>> begin Listing

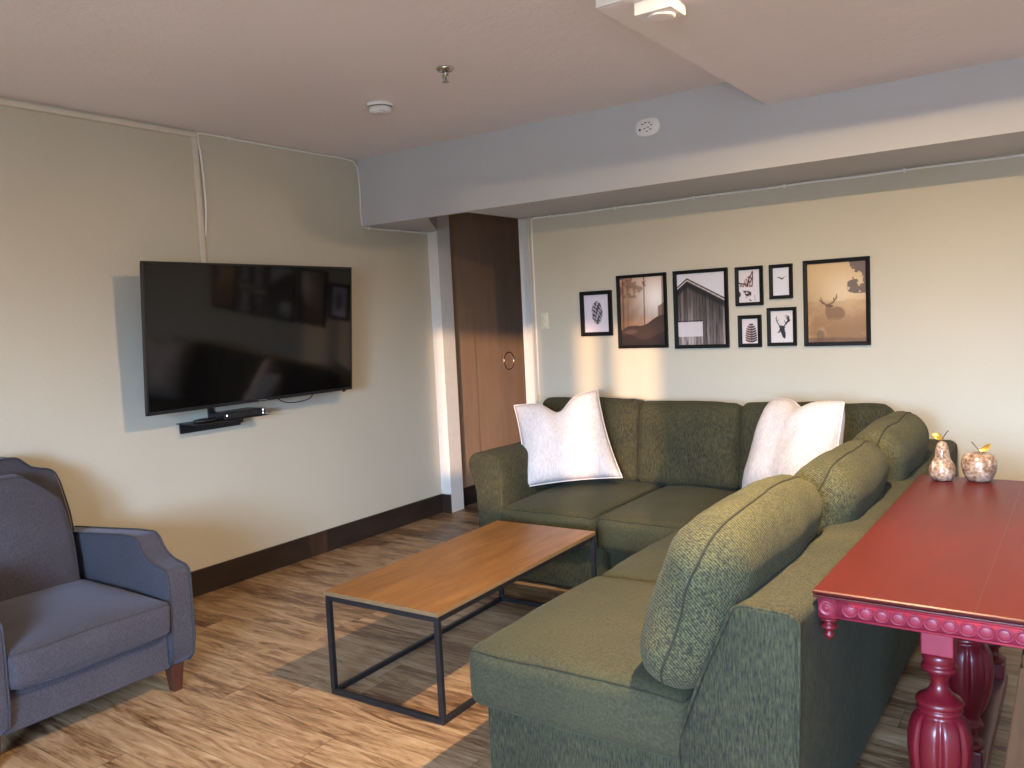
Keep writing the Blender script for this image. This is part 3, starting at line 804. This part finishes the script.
# ------------------------------------------------------------------ throw pillows
def pillow(name, label, TL, TR, BR, BL, thick, notch, seed, group, kk=.055, dd=.45, ex=4):
    TL, TR, BR, BL = map(Vector, (TL, TR, BR, BL))
    nrm = ((TR - BL).cross(TL - BR)).normalized()
    upv = ((TL + TR) / 2 - (BL + BR) / 2).normalized()
    n = 36; v = []; f = []
    def P(i, j, side):
        u, w = i / n, j / n; a, b_ = 2 * u - 1, 2 * w - 1
        # pull the edge middles in so that the corners stand out
        k = kk
        uu = .5 + .5 * a * (1 - k * 2 * (1 - b_ * b_)); ww = .5 + .5 * b_ * (1 - k * 1.4 * (1 - a * a))
        p = BL.lerp(BR, uu).lerp(TL.lerp(TR, uu), ww)
        p -= upv * notch * math.exp(-(a / .30) ** 2) * max(0., w) ** 4          # dent along the top
        prof_ = ((1 - abs(a) ** ex) * (1 - abs(b_) ** ex)) ** .5
        dent = 1 - dd * math.exp(-(a / .22) ** 2) * max(0, w - .35) * 1.5
        h_ = thick * prof_ * dent
        if 0 < i < n and 0 < j < n:
            q = p * 7; h_ += .020 * noise.noise(Vector((q.x + seed, q.y, q.z))) * prof_ + .005 * noise.noise(p * 24) * prof_
        return p + nrm * side * h_
    for side in (1, -1):
        st = len(v)
        for j in range(n + 1):
            for i in range(n + 1): v.append(P(i, j, side))
        for j in range(n):
            for i in range(n):
                q = (st + j * (n + 1) + i, st + j * (n + 1) + i + 1, st + (j + 1) * (n + 1) + i + 1, st + (j + 1) * (n + 1) + i)
                f.append(q if side > 0 else q[::-1])
    # weld the rims
    m = {}; rem = []; vv = []
    for p in v:
        key = (round(p.x, 5), round(p.y, 5), round(p.z, 5))
        if key not in m: m[key] = len(vv); vv.append(p)
        rem.append(m[key])
    f = [tuple(rem[i] for i in q) for q in f]
    c = (BL + BR) / 2
    t = thing(name, label, 'pillow', c, group)
    o = obj('cover', vv, f, M['cream'], t)
    rim = [P(i, 0, 0) for i in range(n)] + [P(n, j, 0) for j in range(n)] + [P(n - i, n, 0) for i in range(n)] + [P(0, n - j, 0) for j in range(n)]
    G().tube(rim, .0045, 6, closed=True).build('seam', M['cream'], t)
    return t
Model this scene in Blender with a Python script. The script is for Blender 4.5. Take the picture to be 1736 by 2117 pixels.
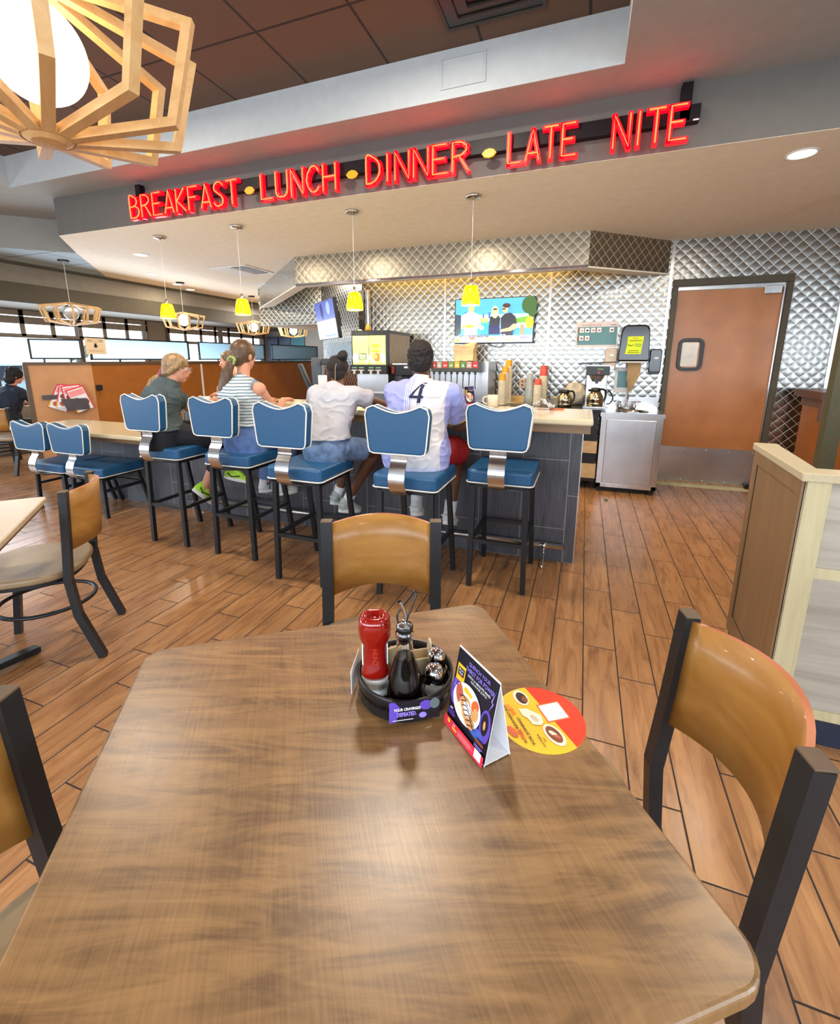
import bpy, bmesh, math, random
from mathutils import Vector, Matrix, noise
PI = math.pi
random.seed(7)
SC = bpy.context.scene
COL = SC.collection
for o in list(bpy.data.objects): bpy.data.objects.remove(o)

# ---------------------------------------------------------------- camera
cam_d = bpy.data.cameras.new('camera'); cam = bpy.data.objects.new('camera', cam_d); COL.objects.link(cam)
SC.camera = cam
F_PX, CX, CY, W_PX, H_PX = 942.3, 851.5, 950.0, 1736.0, 2117.0
cam_d.sensor_fit = 'VERTICAL'; cam_d.sensor_height = 24.0; cam_d.sensor_width = 24.0
cam_d.lens = 24.0 * F_PX / H_PX
cam_d.shift_x = (W_PX/2 - CX)/H_PX; cam_d.shift_y = -(H_PX/2 - CY)/H_PX
cam_d.clip_start = 0.02; cam_d.clip_end = 200
YAW, PITCH = 0.3570, 0.2158
hx = Vector((-math.sin(YAW), math.cos(YAW), 0)); rt = Vector((math.cos(YAW), math.sin(YAW), 0)); zz = Vector((0, 0, 1))
fw = hx*math.cos(PITCH) - zz*math.sin(PITCH); up = hx*math.sin(PITCH) + zz*math.cos(PITCH)
m = Matrix((rt, up, -fw)).transposed().to_4x4(); m.translation = Vector((0, 0, 1.42)); cam.matrix_world = m

# ---------------------------------------------------------------- view, world, lights
vs = SC.view_settings; vs.view_transform = 'Standard'; vs.look = 'None'; vs.gamma = 1.0; vs.use_curve_mapping = False
EXPOSURE = 0.24
vs.exposure = EXPOSURE
wd = bpy.data.worlds.new('world'); SC.world = wd; wd.use_nodes = True
bgn = wd.node_tree.nodes['Background']; bgn.inputs[0].default_value = (0.78, 0.88, 1.0, 1); bgn.inputs[1].default_value = 3.2

def area(name, loc, size, power, color=(1, 1, 1), rot=(0, 0, 0), size_y=None, spread=None, shape=None):
    l = bpy.data.lights.new(name, 'AREA'); l.energy = power; l.color = color; l.size = size
    if size_y: l.shape = 'RECTANGLE'; l.size_y = size_y
    if shape: l.shape = shape
    if spread: l.spread = spread
    o = bpy.data.objects.new(name, l); o.location = loc; o.rotation_euler = rot; COL.objects.link(o); return o
DAY = (0.80, 0.90, 1.0); WARM = (1.0, 0.84, 0.62)
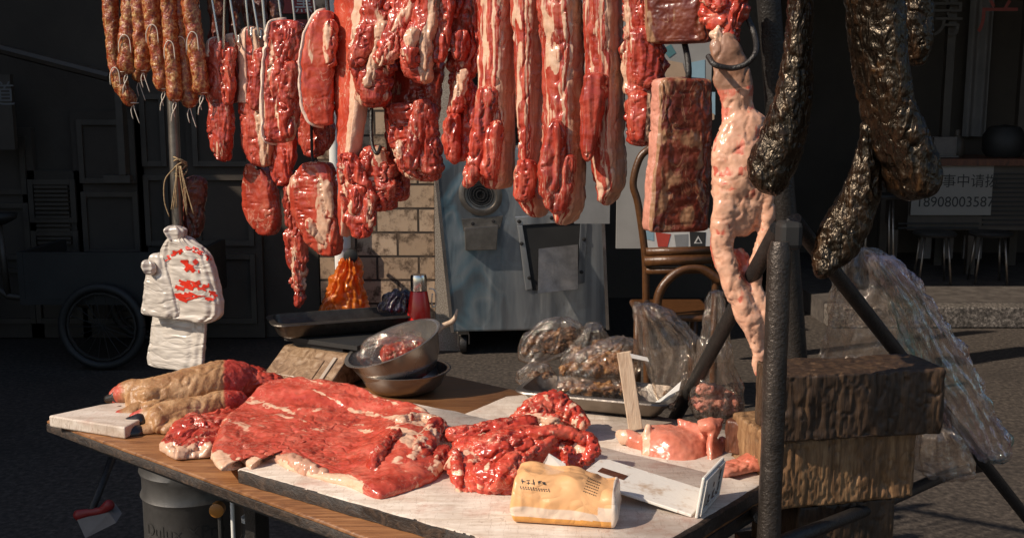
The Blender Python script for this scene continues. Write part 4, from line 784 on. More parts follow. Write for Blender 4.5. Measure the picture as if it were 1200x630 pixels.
trotter('smaller pig trotter lying in front of the wrinkled one, toes splayed at the table edge', [([(190, 494, 2.12, 16), (215, 488, 2.14, 15), (240, 482, 2.17, 14), (262, 476, 2.20, 14), (276, 473, 2.22, 12)], 1, 0)],
        [([(158, 491, 2.12, 7), (170, 490, 2.12, 10), (188, 490, 2.12, 12)], 1, 0), ([(160, 505, 2.08, 6), (174, 505, 2.085, 8), (192, 500, 2.10, 11)], 1, 0), ([(187, 486, 2.10, 5), (186, 495, 2.08, 5), (184, 504, 2.075, 4)], 1, 0), ([(196, 505, 2.08, 7), (210, 500, 2.09, 9)], 1, 0)],
        [], [[(134, 512, 2.06, 5), (146, 509, 2.065, 8.5), (162, 507, 2.075, 10)], [(140, 499, 2.10, 5), (152, 496, 2.10, 8.5), (164, 493, 2.105, 10)]], 6)

# ---------------------------------------------------------------- tissue pack
def tissue():
    A = T(597, 614, ZB+.001); B = T(724, 622, ZB+.001); W = np.linalg.norm(B-A); ax = (B-A)/W; ay = np.array([-ax[1], ax[0], 0]); D = .098
    n1, n2 = 90, 140; th = np.linspace(0, 2*pi, n2, endpoint=False)
    def fr(u, v): return A+ax*u*W+ay*v*D
    V = []; band = []; clear = []; deep = []
    ns = 90; nseg = 120
    us = np.linspace(0, 1, ns)
    for k, u in enumerate(us):
        e = min(u, 1-u); s = math.sqrt(max(1-(1-min(e/.05, 1))**2, .003)) if e < .05 else 1
        hh = (.066+.008*math.sin(u*4.2+.4)+.003*math.sin(u*13))*(.55+.45*s)
        a = np.arange(nseg)*2*pi/nseg; c = np.cos(a); si = np.sin(a); yy = np.sign(c)*np.abs(c)**.28; zz = np.sign(si)*np.abs(si)**.32
        y = .5*D*(1+yy*(.82+.18*s)*(1-.36*np.clip(zz, 0, 1)**1.5)); z = hh*.5*(1+zz*s)
        uu = u+(.0 if 0 else 0)
        V.append(A+ax*(u*W)+y[:, None]*ay+z[:, None]*ez)
    G = np.array(V); n = grid_normals(G); q = G
    up = sm(G[..., 2], ZB+.012, ZB+.03)
    d = (-.007*np.abs(noise(q*np.array([24, 24, 34])+.5*noise(q*20, 8)[..., None], 2))+.002)*up; 
    sgn = np.sign((n*(G-G.mean((0, 1)))).sum(2).mean()); G = G+sgn*n*d[..., None]
    G[..., 2] = np.maximum(G[..., 2], ZB+.0018)
    V = G.reshape(-1, 3); z = V[:, 2]-ZB; u = np.repeat(us, nseg); yv = (V-A)@ay
    band = ((z > .0145) & (z < .030)).astype(float); deep = (z < .0145).astype(float); clear = sm(u, .93, .95)+(1-sm(u, .03, .04))*0
    ro = root('tissue_pack', A, 'orange plastic-wrapped tissue pack with a white flap, on the front of the board', 'tissue pack')
    o = mk('wrapper', V, grid_faces(ns, nseg), M['tissue'], ro, dict(band=band, deep=deep*(1-clear), clear=clear))
    bm = bmesh.new(); bm.from_mesh(o.data); bmesh.ops.recalc_face_normals(bm, faces=bm.faces); bm.to_mesh(o.data); bm.free()
    from mathutils.bvhtree import BVHTree
    bv = BVHTree.FromPolygons([tuple(v) for v in V], grid_faces(ns, nseg))
    m = MB(); R = random.Random(3)
    def stroke(px, py, w, h, rot=0.):
        c_ = []
        for dx, dy in ((-w, -h), (w, -h), (w, h), (-w, h)):
            x = px+dx*math.cos(rot)-dy*math.sin(rot); y = py+dx*math.sin(rot)+dy*math.cos(rot)
            r = ray(x, y); hit = bv.ray_cast(Vector(CAM), Vector(r).normalized())
            if hit[0] is None: return
            c_.append(np.array(hit[0])+np.array(hit[1])*(.0007 if np.dot(hit[1], r) < 0 else -.0007))
        m.add(c_, [(0, 1, 2, 3)])
    for i in range(5):
        cx = 613+i*6.2; cy = 564+.35*i
        for k in range(4): stroke(cx+R.uniform(-1.5, 1.5), cy+R.uniform(-1.8, 1.8), *R.choice([(1.9, .4), (.4, 1.8), (1.5, .4)]))
    for i in range(12):
        cx = 610+i*3.; stroke(cx, 570+.3*i, *R.choice([(1.0, .4), (.4, 1.3), (.4, 1.0)])); stroke(cx+1, 572+.3*i, *R.choice([(1.1, .35), (.35, 1.0)]))
    for i in range(7):
        for k in range(6): stroke(689+i*2.3+k*-1.0, 560+i*.9+k*3.0, *R.choice([(.8, .4), (.4, .8), (.9, .35)]), .3)
    m.mk('print', M['ink'], ro)
    m = MB(); a = fr(.22, .75)+ez*.055; pts = [a, a+ax*.045+ez*.002, a+ax*.040+ez*.018+ay*.006, a+ax*.014+ez*.034+ay*.004, a+ax*.006+ez*.02]
    m.prism(pts, ay*.0015+ez*.0003); m.mk('tissue_sheet', M['paper'], ro)
tissue()
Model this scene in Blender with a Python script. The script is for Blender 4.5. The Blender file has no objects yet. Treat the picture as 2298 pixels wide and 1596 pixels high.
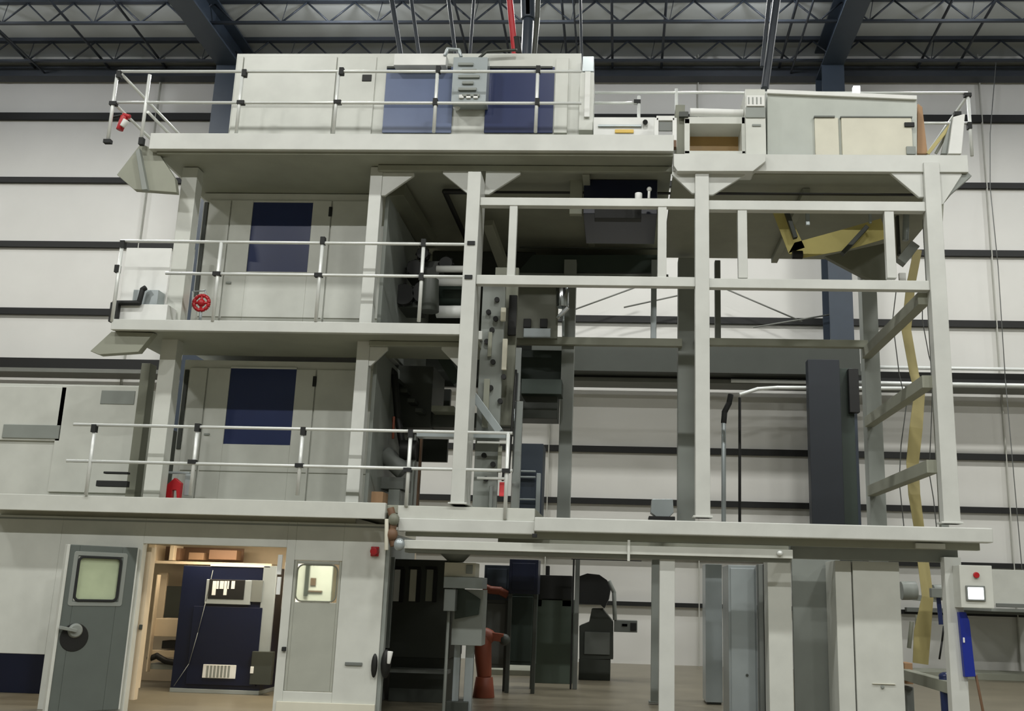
import bpy, bmesh, math, random
from mathutils import Vector, Matrix
random.seed(4)
C = bpy.context.scene.collection
# ------------------------------------------------------------------ camera model
W, H = 2298, 1596
CX, CY, F = 1272.0, 798.0, 2271.0
EYE = 1.6
AX = Vector((0.99834, -0.01564, 0.05542)); AZ = Vector((0.02790, 0.97328, -0.22792))
AX.normalize(); AX = (AX - AX.dot(AZ) * AZ / AZ.dot(AZ)).normalized(); AZ.normalize(); AY = AZ.cross(AX)
cam = bpy.data.cameras.new('camera'); camo = bpy.data.objects.new('camera', cam); C.objects.link(camo)
cam.sensor_width = 36; cam.lens = F * 36 / W; cam.shift_x = (W / 2 - CX) / W; cam.clip_end = 200
M = Matrix((AX, AY, AZ))            # rows: world axes seen in camera space = camera to world rotation
camo.matrix_world = Matrix.Translation((0, 0, EYE)) @ M.to_4x4()
bpy.context.scene.camera = camo

def P(px, py, Y):                   # a point of the photograph on the upright plane y = Y
    d = Vector((px - CX, CY - py, -F)); w = M @ d; t = Y / w.y
    return Vector((w.x * t, Y, w.z * t + EYE))
def G(px, py, z=0.0):               # a point of the photograph on the level plane z
    d = Vector((px - CX, CY - py, -F)); w = M @ d; t = (z - EYE) / w.z
    return Vector((w.x * t, w.y * t, z))

# ------------------------------------------------------------------ materials
def lin(c): return tuple(((v / 255) / 12.92 if v / 255 <= .04045 else ((v / 255 + .055) / 1.055) ** 2.4) for v in c) + (1,)
MATS = {}
def mat(name, rgb, rough=.5, metal=0.0, var=.06, scale=3.0, bump=.0, emit=None, strength=0, stretch=(1, 1, 1), trans=0, alpha=1):
    m = bpy.data.materials.new(name); m.use_nodes = True; nt = m.node_tree; b = nt.nodes['Principled BSDF']
    tc = nt.nodes.new('ShaderNodeTexCoord'); mp = nt.nodes.new('ShaderNodeMapping'); mp.inputs['Scale'].default_value = stretch
    nz = nt.nodes.new('ShaderNodeTexNoise'); nz.inputs['Scale'].default_value = scale; nz.inputs['Detail'].default_value = 5
    nt.links.new(tc.outputs['Object'], mp.inputs[0]); nt.links.new(mp.outputs[0], nz.inputs['Vector'])
    cr = nt.nodes.new('ShaderNodeValToRGB'); c = lin(rgb)
    cr.color_ramp.elements[0].position = .3; cr.color_ramp.elements[1].position = .7
    cr.color_ramp.elements[0].color = tuple(max(0, v * (1 - var)) for v in c[:3]) + (1,)
    cr.color_ramp.elements[1].color = tuple(min(1, v * (1 + var)) for v in c[:3]) + (1,)
    nt.links.new(nz.outputs['Fac'], cr.inputs[0]); nt.links.new(cr.outputs[0], b.inputs['Base Color'])
    b.inputs['Roughness'].default_value = rough; b.inputs['Metallic'].default_value = metal
    b.inputs['Transmission Weight'].default_value = trans; b.inputs['Alpha'].default_value = alpha
    if bump:
        bp = nt.nodes.new('ShaderNodeBump'); bp.inputs['Strength'].default_value = bump; bp.inputs['Distance'].default_value = .02
        nt.links.new(nz.outputs['Fac'], bp.inputs['Height']); nt.links.new(bp.outputs[0], b.inputs['Normal'])
    if emit: b.inputs['Emission Color'].default_value = lin(emit); b.inputs['Emission Strength'].default_value = strength
    MATS[name] = m; return m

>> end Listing

From the records above, extract the lines from the one holding "by 2117 pixels." through the one holding "for o in list(bpy.data.objects): bpy.data.objects.remove(o)", word for word; omit the pictures.

Answer to the task.
Model this scene in Blender with a Python script. The script is for Blender 4.5. Take the picture to be 1736 by 2117 pixels.
import bpy, bmesh, math, random
from mathutils import Vector, Matrix, noise
PI = math.pi
random.seed(7)
SC = bpy.context.scene
COL = SC.collection
for o in list(bpy.data.objects): bpy.data.objects.remove(o)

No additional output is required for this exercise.